Requirement: Please repeat all of the lines that follow, exactly as written.

Data shown:
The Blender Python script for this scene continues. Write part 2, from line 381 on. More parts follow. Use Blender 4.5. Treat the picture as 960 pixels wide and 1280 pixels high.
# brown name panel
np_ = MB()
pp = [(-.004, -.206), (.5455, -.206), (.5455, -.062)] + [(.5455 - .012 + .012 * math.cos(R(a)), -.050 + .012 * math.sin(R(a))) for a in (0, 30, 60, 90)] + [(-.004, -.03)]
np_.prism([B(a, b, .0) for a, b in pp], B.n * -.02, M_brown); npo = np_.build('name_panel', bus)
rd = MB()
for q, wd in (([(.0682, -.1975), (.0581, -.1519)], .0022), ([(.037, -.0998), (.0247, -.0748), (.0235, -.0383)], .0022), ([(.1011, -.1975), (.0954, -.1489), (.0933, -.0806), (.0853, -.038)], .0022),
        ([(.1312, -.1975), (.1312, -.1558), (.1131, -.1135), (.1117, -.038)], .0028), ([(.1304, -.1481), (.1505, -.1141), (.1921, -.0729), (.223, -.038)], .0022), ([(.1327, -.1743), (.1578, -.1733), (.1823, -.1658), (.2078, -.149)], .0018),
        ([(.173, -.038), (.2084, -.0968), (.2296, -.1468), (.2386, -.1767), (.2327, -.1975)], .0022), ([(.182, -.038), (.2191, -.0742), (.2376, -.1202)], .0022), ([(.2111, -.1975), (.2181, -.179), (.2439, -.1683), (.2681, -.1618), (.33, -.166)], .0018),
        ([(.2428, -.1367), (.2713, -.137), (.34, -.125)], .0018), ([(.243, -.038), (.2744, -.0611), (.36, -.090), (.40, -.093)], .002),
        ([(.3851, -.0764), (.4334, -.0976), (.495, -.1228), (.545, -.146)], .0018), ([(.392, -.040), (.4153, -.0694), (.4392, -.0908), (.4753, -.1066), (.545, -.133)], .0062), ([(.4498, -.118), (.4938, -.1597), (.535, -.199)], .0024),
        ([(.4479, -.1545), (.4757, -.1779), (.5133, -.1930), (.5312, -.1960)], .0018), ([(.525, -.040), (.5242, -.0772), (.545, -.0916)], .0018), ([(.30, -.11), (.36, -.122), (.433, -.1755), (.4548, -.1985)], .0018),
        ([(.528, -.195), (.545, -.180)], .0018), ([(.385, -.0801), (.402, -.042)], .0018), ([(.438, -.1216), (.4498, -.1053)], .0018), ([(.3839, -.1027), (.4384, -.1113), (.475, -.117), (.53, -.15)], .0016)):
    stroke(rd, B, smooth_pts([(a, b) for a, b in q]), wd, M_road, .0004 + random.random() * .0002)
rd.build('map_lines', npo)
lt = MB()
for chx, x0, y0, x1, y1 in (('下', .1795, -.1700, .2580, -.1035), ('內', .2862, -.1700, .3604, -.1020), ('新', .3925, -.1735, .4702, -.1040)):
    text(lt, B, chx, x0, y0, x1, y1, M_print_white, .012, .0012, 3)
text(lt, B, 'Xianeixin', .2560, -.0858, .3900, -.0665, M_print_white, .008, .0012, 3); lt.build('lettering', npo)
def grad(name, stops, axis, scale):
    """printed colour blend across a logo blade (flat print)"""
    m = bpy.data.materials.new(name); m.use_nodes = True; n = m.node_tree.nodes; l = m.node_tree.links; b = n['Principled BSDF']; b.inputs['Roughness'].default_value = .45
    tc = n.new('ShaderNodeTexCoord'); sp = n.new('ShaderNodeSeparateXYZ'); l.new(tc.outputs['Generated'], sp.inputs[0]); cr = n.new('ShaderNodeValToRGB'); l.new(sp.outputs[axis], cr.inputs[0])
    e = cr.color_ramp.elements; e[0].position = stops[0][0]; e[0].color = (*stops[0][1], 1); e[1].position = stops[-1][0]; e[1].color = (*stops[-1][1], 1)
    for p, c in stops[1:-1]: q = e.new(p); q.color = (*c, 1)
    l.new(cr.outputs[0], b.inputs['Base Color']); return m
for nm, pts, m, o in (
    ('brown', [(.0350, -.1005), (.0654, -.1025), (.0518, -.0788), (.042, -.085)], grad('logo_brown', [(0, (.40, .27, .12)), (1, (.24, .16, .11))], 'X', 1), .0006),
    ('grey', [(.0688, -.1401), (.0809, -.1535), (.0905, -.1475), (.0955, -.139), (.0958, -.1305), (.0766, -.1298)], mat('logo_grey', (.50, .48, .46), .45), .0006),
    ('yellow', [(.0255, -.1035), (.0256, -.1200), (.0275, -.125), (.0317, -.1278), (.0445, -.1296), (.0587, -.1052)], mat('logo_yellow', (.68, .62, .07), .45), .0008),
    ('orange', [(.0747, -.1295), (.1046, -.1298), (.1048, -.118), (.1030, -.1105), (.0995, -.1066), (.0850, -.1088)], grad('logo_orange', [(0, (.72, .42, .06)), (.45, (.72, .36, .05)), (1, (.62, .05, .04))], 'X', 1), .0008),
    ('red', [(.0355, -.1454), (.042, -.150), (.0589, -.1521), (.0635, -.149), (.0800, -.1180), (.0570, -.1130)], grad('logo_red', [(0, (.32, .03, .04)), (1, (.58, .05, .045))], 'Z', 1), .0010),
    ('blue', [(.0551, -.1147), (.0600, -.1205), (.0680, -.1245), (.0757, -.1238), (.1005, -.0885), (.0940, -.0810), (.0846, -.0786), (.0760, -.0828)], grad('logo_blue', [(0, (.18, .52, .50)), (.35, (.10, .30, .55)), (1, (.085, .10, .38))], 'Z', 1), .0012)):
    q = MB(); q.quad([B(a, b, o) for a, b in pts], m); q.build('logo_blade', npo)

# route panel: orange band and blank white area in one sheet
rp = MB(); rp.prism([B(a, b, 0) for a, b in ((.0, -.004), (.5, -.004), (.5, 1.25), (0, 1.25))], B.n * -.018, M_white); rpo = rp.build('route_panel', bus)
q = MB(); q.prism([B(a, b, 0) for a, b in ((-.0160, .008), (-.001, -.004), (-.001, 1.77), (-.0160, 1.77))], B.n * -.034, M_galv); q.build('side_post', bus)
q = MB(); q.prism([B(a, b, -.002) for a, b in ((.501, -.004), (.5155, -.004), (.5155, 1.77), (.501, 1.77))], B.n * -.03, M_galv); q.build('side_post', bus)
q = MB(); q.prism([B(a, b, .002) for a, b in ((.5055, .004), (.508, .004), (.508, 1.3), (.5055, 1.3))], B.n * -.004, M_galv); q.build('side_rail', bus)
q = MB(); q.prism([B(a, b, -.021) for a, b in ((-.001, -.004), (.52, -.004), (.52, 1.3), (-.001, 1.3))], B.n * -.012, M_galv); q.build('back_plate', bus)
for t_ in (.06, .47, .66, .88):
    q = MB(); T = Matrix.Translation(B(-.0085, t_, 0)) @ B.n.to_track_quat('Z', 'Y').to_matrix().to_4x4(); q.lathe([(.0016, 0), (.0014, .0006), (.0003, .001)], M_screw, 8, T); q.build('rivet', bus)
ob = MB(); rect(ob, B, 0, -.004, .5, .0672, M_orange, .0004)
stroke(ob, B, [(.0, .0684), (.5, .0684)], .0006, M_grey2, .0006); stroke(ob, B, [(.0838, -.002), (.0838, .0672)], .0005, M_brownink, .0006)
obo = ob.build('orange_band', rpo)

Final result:
The Blender Python script for this scene continues. Write part 2, from line 381 on. More parts follow. Use Blender 4.5. Treat the picture as 960 pixels wide and 1280 pixels high.
# brown name panel
np_ = MB()
pp = [(-.004, -.206), (.5455, -.206), (.5455, -.062)] + [(.5455 - .012 + .012 * math.cos(R(a)), -.050 + .012 * math.sin(R(a))) for a in (0, 30, 60, 90)] + [(-.004, -.03)]
np_.prism([B(a, b, .0) for a, b in pp], B.n * -.02, M_brown); npo = np_.build('name_panel', bus)
rd = MB()
for q, wd in (([(.0682, -.1975), (.0581, -.1519)], .0022), ([(.037, -.0998), (.0247, -.0748), (.0235, -.0383)], .0022), ([(.1011, -.1975), (.0954, -.1489), (.0933, -.0806), (.0853, -.038)], .0022),
        ([(.1312, -.1975), (.1312, -.1558), (.1131, -.1135), (.1117, -.038)], .0028), ([(.1304, -.1481), (.1505, -.1141), (.1921, -.0729), (.223, -.038)], .0022), ([(.1327, -.1743), (.1578, -.1733), (.1823, -.1658), (.2078, -.149)], .0018),
        ([(.173, -.038), (.2084, -.0968), (.2296, -.1468), (.2386, -.1767), (.2327, -.1975)], .0022), ([(.182, -.038), (.2191, -.0742), (.2376, -.1202)], .0022), ([(.2111, -.1975), (.2181, -.179), (.2439, -.1683), (.2681, -.1618), (.33, -.166)], .0018),
        ([(.2428, -.1367), (.2713, -.137), (.34, -.125)], .0018), ([(.243, -.038), (.2744, -.0611), (.36, -.090), (.40, -.093)], .002),
        ([(.3851, -.0764), (.4334, -.0976), (.495, -.1228), (.545, -.146)], .0018), ([(.392, -.040), (.4153, -.0694), (.4392, -.0908), (.4753, -.1066), (.545, -.133)], .0062), ([(.4498, -.118), (.4938, -.1597), (.535, -.199)], .0024),
        ([(.4479, -.1545), (.4757, -.1779), (.5133, -.1930), (.5312, -.1960)], .0018), ([(.525, -.040), (.5242, -.0772), (.545, -.0916)], .0018), ([(.30, -.11), (.36, -.122), (.433, -.1755), (.4548, -.1985)], .0018),
        ([(.528, -.195), (.545, -.180)], .0018), ([(.385, -.0801), (.402, -.042)], .0018), ([(.438, -.1216), (.4498, -.1053)], .0018), ([(.3839, -.1027), (.4384, -.1113), (.475, -.117), (.53, -.15)], .0016)):
    stroke(rd, B, smooth_pts([(a, b) for a, b in q]), wd, M_road, .0004 + random.random() * .0002)
rd.build('map_lines', npo)
lt = MB()
for chx, x0, y0, x1, y1 in (('下', .1795, -.1700, .2580, -.1035), ('內', .2862, -.1700, .3604, -.1020), ('新', .3925, -.1735, .4702, -.1040)):
    text(lt, B, chx, x0, y0, x1, y1, M_print_white, .012, .0012, 3)
text(lt, B, 'Xianeixin', .2560, -.0858, .3900, -.0665, M_print_white, .008, .0012, 3); lt.build('lettering', npo)
def grad(name, stops, axis, scale):
    """printed colour blend across a logo blade (flat print)"""
    m = bpy.data.materials.new(name); m.use_nodes = True; n = m.node_tree.nodes; l = m.node_tree.links; b = n['Principled BSDF']; b.inputs['Roughness'].default_value = .45
    tc = n.new('ShaderNodeTexCoord'); sp = n.new('ShaderNodeSeparateXYZ'); l.new(tc.outputs['Generated'], sp.inputs[0]); cr = n.new('ShaderNodeValToRGB'); l.new(sp.outputs[axis], cr.inputs[0])
    e = cr.color_ramp.elements; e[0].position = stops[0][0]; e[0].color = (*stops[0][1], 1); e[1].position = stops[-1][0]; e[1].color = (*stops[-1][1], 1)
    for p, c in stops[1:-1]: q = e.new(p); q.color = (*c, 1)
    l.new(cr.outputs[0], b.inputs['Base Color']); return m
for nm, pts, m, o in (
    ('brown', [(.0350, -.1005), (.0654, -.1025), (.0518, -.0788), (.042, -.085)], grad('logo_brown', [(0, (.40, .27, .12)), (1, (.24, .16, .11))], 'X', 1), .0006),
    ('grey', [(.0688, -.1401), (.0809, -.1535), (.0905, -.1475), (.0955, -.139), (.0958, -.1305), (.0766, -.1298)], mat('logo_grey', (.50, .48, .46), .45), .0006),
    ('yellow', [(.0255, -.1035), (.0256, -.1200), (.0275, -.125), (.0317, -.1278), (.0445, -.1296), (.0587, -.1052)], mat('logo_yellow', (.68, .62, .07), .45), .0008),
    ('orange', [(.0747, -.1295), (.1046, -.1298), (.1048, -.118), (.1030, -.1105), (.0995, -.1066), (.0850, -.1088)], grad('logo_orange', [(0, (.72, .42, .06)), (.45, (.72, .36, .05)), (1, (.62, .05, .04))], 'X', 1), .0008),
    ('red', [(.0355, -.1454), (.042, -.150), (.0589, -.1521), (.0635, -.149), (.0800, -.1180), (.0570, -.1130)], grad('logo_red', [(0, (.32, .03, .04)), (1, (.58, .05, .045))], 'Z', 1), .0010),
    ('blue', [(.0551, -.1147), (.0600, -.1205), (.0680, -.1245), (.0757, -.1238), (.1005, -.0885), (.0940, -.0810), (.0846, -.0786), (.0760, -.0828)], grad('logo_blue', [(0, (.18, .52, .50)), (.35, (.10, .30, .55)), (1, (.085, .10, .38))], 'Z', 1), .0012)):
    q = MB(); q.quad([B(a, b, o) for a, b in pts], m); q.build('logo_blade', npo)

# route panel: orange band and blank white area in one sheet
rp = MB(); rp.prism([B(a, b, 0) for a, b in ((.0, -.004), (.5, -.004), (.5, 1.25), (0, 1.25))], B.n * -.018, M_white); rpo = rp.build('route_panel', bus)
q = MB(); q.prism([B(a, b, 0) for a, b in ((-.0160, .008), (-.001, -.004), (-.001, 1.77), (-.0160, 1.77))], B.n * -.034, M_galv); q.build('side_post', bus)
q = MB(); q.prism([B(a, b, -.002) for a, b in ((.501, -.004), (.5155, -.004), (.5155, 1.77), (.501, 1.77))], B.n * -.03, M_galv); q.build('side_post', bus)
q = MB(); q.prism([B(a, b, .002) for a, b in ((.5055, .004), (.508, .004), (.508, 1.3), (.5055, 1.3))], B.n * -.004, M_galv); q.build('side_rail', bus)
q = MB(); q.prism([B(a, b, -.021) for a, b in ((-.001, -.004), (.52, -.004), (.52, 1.3), (-.001, 1.3))], B.n * -.012, M_galv); q.build('back_plate', bus)
for t_ in (.06, .47, .66, .88):
    q = MB(); T = Matrix.Translation(B(-.0085, t_, 0)) @ B.n.to_track_quat('Z', 'Y').to_matrix().to_4x4(); q.lathe([(.0016, 0), (.0014, .0006), (.0003, .001)], M_screw, 8, T); q.build('rivet', bus)
ob = MB(); rect(ob, B, 0, -.004, .5, .0672, M_orange, .0004)
stroke(ob, B, [(.0, .0684), (.5, .0684)], .0006, M_grey2, .0006); stroke(ob, B, [(.0838, -.002), (.0838, .0672)], .0005, M_brownink, .0006)
obo = ob.build('orange_band', rpo)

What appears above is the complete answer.